O fenómeno da inflação é uma evidência. O SNS sabe bem quanto está a pagar mais pelo gás e eletricidade, alimentação e consumos diversos. Assim, mais de 8% da transferência que o SNS recebe é absorvida pelo aumento dos custos — faço notar que o governo aumentou o salário mínimo para 760 euros e comprometeu-se a um aumento da massa salarial de 5,1% em 2023.
O Ministério da Saúde tem de tal forma consciência do impacto da inflação que aumentou significativamente os termos da contratualização interna. Mas, inexplicavelmente, não refletiu esse efeito na contratualização externa. Os valores das convenções não tiveram qualquer atualização. Ou seja, desvalorizaram, como ensinaria o prof. Cadilhe.
A este respeito, ainda recentemente a Entidade Reguladora da Saúde referiu que tem alertado “o Ministério da Saúde para a importância de os preços fixados serem eficientes, no sentido de se promover, simultaneamente i) aplicação eficiente dos recursos públicos,, ii) atratividade suficiente para, tendo em conta as condições de mercado, os operadores privados quererem aderir às convenções, assim promovendo o acesso à saúde e iii) incentivos à prestação de cuidados com qualidade e segurança por parte dos operadores privados.”

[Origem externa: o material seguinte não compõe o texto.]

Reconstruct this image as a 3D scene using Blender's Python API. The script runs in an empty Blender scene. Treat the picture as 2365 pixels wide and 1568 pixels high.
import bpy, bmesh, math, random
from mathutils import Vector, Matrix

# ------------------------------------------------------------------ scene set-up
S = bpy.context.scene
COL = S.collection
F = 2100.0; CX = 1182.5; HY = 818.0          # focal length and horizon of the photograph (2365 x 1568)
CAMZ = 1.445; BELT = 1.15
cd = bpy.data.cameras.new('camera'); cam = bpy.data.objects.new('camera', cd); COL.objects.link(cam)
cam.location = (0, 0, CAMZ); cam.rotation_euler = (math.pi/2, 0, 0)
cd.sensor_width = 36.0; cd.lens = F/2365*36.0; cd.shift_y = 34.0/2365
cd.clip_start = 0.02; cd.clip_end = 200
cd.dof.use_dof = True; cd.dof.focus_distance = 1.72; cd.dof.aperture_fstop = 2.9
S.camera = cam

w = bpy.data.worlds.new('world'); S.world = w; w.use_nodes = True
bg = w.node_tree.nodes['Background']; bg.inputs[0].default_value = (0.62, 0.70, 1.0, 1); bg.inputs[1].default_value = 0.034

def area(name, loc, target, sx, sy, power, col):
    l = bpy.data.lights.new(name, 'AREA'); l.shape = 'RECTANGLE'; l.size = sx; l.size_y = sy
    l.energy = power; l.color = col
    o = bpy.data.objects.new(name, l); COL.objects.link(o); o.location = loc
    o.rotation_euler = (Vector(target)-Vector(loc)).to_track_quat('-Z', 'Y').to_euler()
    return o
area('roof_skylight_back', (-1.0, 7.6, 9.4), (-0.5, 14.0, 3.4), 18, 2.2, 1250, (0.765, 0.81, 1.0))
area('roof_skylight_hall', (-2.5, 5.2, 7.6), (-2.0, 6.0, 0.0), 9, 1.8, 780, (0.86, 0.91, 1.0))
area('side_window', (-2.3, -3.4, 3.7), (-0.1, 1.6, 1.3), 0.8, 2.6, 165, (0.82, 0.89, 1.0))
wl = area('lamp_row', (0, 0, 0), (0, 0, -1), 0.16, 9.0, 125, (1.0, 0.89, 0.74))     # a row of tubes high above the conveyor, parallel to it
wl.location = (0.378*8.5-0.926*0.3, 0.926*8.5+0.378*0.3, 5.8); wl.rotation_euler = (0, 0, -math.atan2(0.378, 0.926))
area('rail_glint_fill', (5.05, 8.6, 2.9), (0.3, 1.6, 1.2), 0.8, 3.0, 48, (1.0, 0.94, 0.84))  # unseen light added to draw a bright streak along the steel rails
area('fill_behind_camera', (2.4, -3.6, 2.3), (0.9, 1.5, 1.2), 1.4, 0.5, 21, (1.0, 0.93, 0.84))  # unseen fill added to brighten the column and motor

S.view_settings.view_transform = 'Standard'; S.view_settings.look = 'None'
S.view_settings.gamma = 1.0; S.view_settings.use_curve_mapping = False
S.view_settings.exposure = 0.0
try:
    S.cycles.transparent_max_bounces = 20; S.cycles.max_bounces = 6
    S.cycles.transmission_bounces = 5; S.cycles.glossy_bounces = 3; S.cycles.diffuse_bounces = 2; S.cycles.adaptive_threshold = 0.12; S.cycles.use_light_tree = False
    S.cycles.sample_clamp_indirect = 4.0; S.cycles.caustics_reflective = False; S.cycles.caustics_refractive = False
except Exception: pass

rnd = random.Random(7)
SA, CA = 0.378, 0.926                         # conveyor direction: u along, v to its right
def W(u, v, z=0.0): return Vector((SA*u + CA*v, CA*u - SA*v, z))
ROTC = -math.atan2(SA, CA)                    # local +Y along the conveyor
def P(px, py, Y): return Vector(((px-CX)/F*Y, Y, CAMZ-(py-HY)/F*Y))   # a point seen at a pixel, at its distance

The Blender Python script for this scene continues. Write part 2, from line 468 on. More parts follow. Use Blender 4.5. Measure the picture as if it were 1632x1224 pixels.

Não sendo acautelado este princípio, como alerta a ERS, há cada vez menos operadores convencionados com o SNS. O drama é que não é nada certo que eles aceitem voltar. Dito de outra forma, uma solução que era adequada e sensata meses antes, perde parte da sua eficácia se for decidida e concretizada tardiamente. Entretanto, as variáveis de análise mudaram, os agentes tiveram de ajustar-se e, pior do que tudo, a confiança entre as partes sofreu uma forte erosão e, nalguns casos, foi até definitivamente estilhaçada.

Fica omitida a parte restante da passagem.